In the simplest terms, it's a fish-out-of-water story, except that the fish is an alien and the water is some kind of stasis/prison that was supposed to hold him forever. The accidental architects of his release are Mimi and Luke, two tweenage siblings who discover a strange, glowing gem while digging in the woods. Removing the gem from the ground releases an alien monster who calls himself the Arch-Duke of Nightmares and demonstrates his power by brutally slaughtering a couple of petty criminals. The next day Mimi and Luke stumble onto him entirely by accident, and discover that he is in thrall to Mimi because she happens to be holding the gem. This is extremely annoying to the monster who plans to atomize the children as soon as he gets the chance. They dub him Psycho Goreman.

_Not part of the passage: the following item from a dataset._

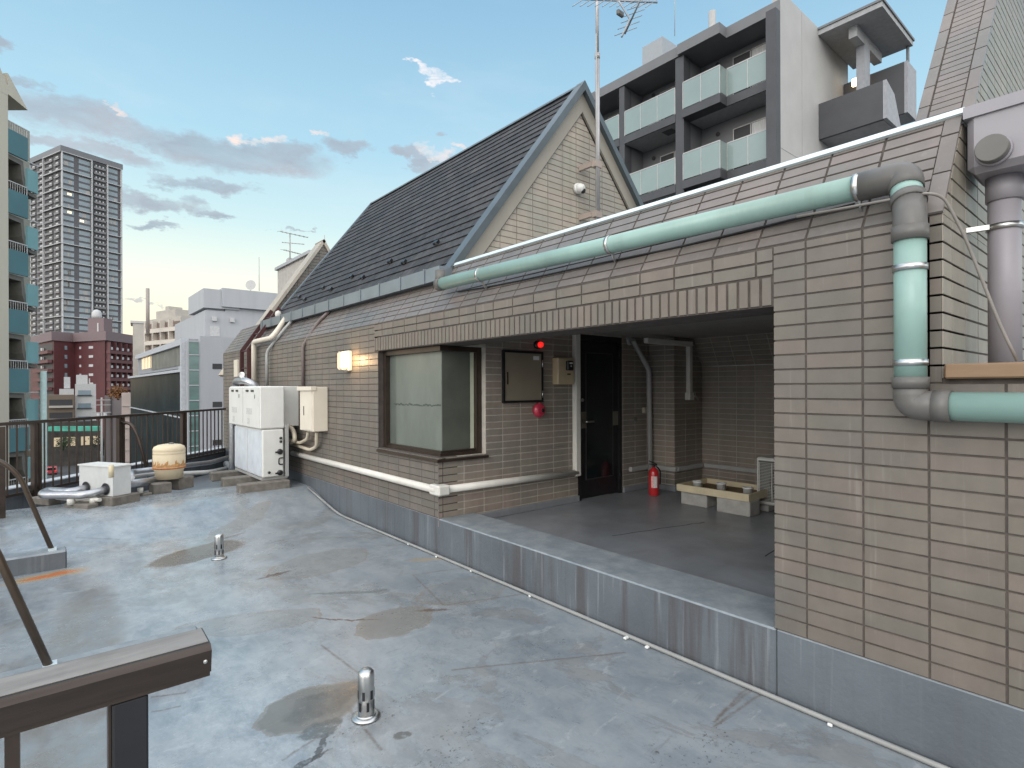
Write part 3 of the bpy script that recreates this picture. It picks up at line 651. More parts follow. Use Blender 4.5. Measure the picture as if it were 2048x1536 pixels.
mb = MB(); mb.recalc = False; FG = Fr((0, YG0-.012, 0), (1, 0, 0), (0, 0, 1), (0, -1, 0)); a = apex(.195)
tri = [(AX-(AZ-.195/cL-GZ0+.05)/kL, GZ0-.05), (AX+(AZ-.195/cR-GZ0+.05)/kR, GZ0-.05), a]
mb.prism([(x, YG0-.011, z) for x, z in tri], (0, .01, 0), 1); g0 = onY(1064.8, 400, YG0).x
tiles(mb, FG, tri, .2262, .0655, g0, 2.5, d=.003, g=.007); mb.build('gable_wall', [M_tileG, pm('grout_taupe', (.20, .17, .14), .9)], bd)

# ============================================================ THINGS ON THE BUILDING
# big mint drain pipe
gp = thing('drain_pipe', 'large mint green drain pipe with dark grey elbows crossing the tiled slope', 'pipe', (2.58, .68, 1.4))
RP = .053
a0 = Vector((2.66, onX(885, 566, 2.66).y, 2.375)); a1 = Vector((2.665, .86, 2.318)); a2 = Vector((2.66, .70, 2.315))
VX, VY = 2.56, .655
b0 = Vector((VX+.035, VY+.01, 2.235)); v0 = Vector((VX, VY, 2.06)); v1 = Vector((VX, VY, 1.50)); c1 = Vector((VX, VY, 1.395)); h0 = Vector((VX, VY-.12, 1.395)); h1 = Vector((VX, -1.6, 1.38))
for nm, pts in (('pipe_run', [a0, a1]), ('pipe_run', [v0, v1]), ('pipe_run', [h0, h1])):
    mb = MB(); mb.tube(pts, RP, 24); mb.build(nm, M_green, gp)
mb = MB(); mb.tube([(2.638, .688, 2.262), (2.61, .672, 2.205)], RP+.001, 24); mb.build('pipe_stub', M_green, gp)
mb = MB(); mb.tube([a1+Vector((0, .0, 0)), Vector((2.665, .695, 2.318)), Vector((2.635, .685, 2.25))], RP+.007, 24, bend=.075); mb.build('elbow', M_elbow, gp)
mb = MB(); mb.tube([(2.615, .675, 2.215), (2.60, .667, 2.185)], RP+.008, 24); mb.tube([(2.60, .667, 2.19), (VX+.003, VY, 2.10), (VX, VY, 2.03)], RP+.003, 24, bend=.05); mb.tube([(VX, VY, 2.085), (VX, VY, 2.03)], RP+.008, 24); mb.build('elbow', M_elbow, gp)
mb = MB(); mb.tube([(VX, VY, 1.475), (VX, VY, 1.395), (VX, VY-.115, 1.395)], RP+.003, 24, bend=.10); mb.tube([(VX, VY, 1.505), (VX, VY, 1.462)], RP+.008, 24); mb.tube([(VX, VY-.075, 1.395), (VX, VY-.128, 1.395)], RP+.007, 24); mb.build('elbow', M_elbow, gp)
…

What would you do if you had your own incredibly powerful and nearly-invincible monster to command? And you were ten? Mimi makes Psycho Goreman play games and do tricks. He finds this demeaning, but eventually he becomes familiar with some of the things that make her tick: video games, a ridiculous sport with complicated rules called Crazy Ball, and her obsession with hunky boys. Mimi brings Psycho Goreman home, and her killjoy mother is horrified at first, but eventually comes to accept him. Her lazy slacker dad isn't thrilled either, but he's the kind of person who never quite finds it in himself to put his foot down. Psycho Goreman's awakening has not gone unnoticed. The Planetary Alliance send an angelic robot warrior to earth to destroy him, and she enlists mom in the fight when she shows up on the family's front lawn.

The distribution of reviews for Psycho Goreman looks like an inverted bell curve. Some people really loved it, and some people really hated it without a lot of middle ground. I read the rogerebert.com review which boils down to "this is flat, by-the-books satire, and if you look beyond the crazy visuals you'll see that nothing of consequence happens and the characters learn no lessons", and I couldn't disagree more. The story is more or less a riff on E.T., and the stakes are higher. More importantly, it's ridiculously, enthusiastically fun, and (since I'm knocking down the points I just brought up) each character redeems their flaws by the end of the movie.

I can't think of any other movie that succeeds in quite the way this movie does; pre-fab cult classics are as ubiquitous as bad reality shows, and they almost never succeed. It's a tough line to walk; at best they try too hard (see the oeuvre of Larry Blamire) and at worst they come off as eye-rollingly pandering (Snakes on a Plane). Psycho Goreman works, I think, because writer/director Steven Kostanski expresses a sincere fondness for the kid culture milieu of the '80s and resists the temptation to poke fun at that nostalgia. The obvious comparison, I guess, is to Stranger Things, but Stranger Things holds its influences at arm's length. Psycho Goreman emulates them perfectly. Better than perfectly, really, because as I said, it's incredibly violent. This is what I wanted as a little kid, but it didn't exist because it was inappropriate for kids and adults were too sophisticated for this stuff. It goes without saying that Psycho Goreman earns its R rating, and is not appropriate for the audience that would probably most like to see it.

The best part, though? The visuals, hands down, and that's a real achievement. The move was made on less than $700,000, and the practical effects are incredible. Between the Planetary Alliance and the Paladins of Obsidian (Psycho Goreman's old posse) there are quite a few bizarre creatures, each fully-articulated in three dimensions. Major movie studios usually don't do this good a job with practical effects. There's the guy who looks like a demonic version of Tick Tock from Return to Oz, the robot Templar angels, the brain in a robot suit... I'd have given somebody else's right arm for those action figures when I was a kid. I can't wait to see what Kostanski et al do next. The Internet seems to think (without any evidence) that Psycho Goreman 2 is in the cards. If that's the case then I'm excited for it. If not, there's something to be said for doing something very well once.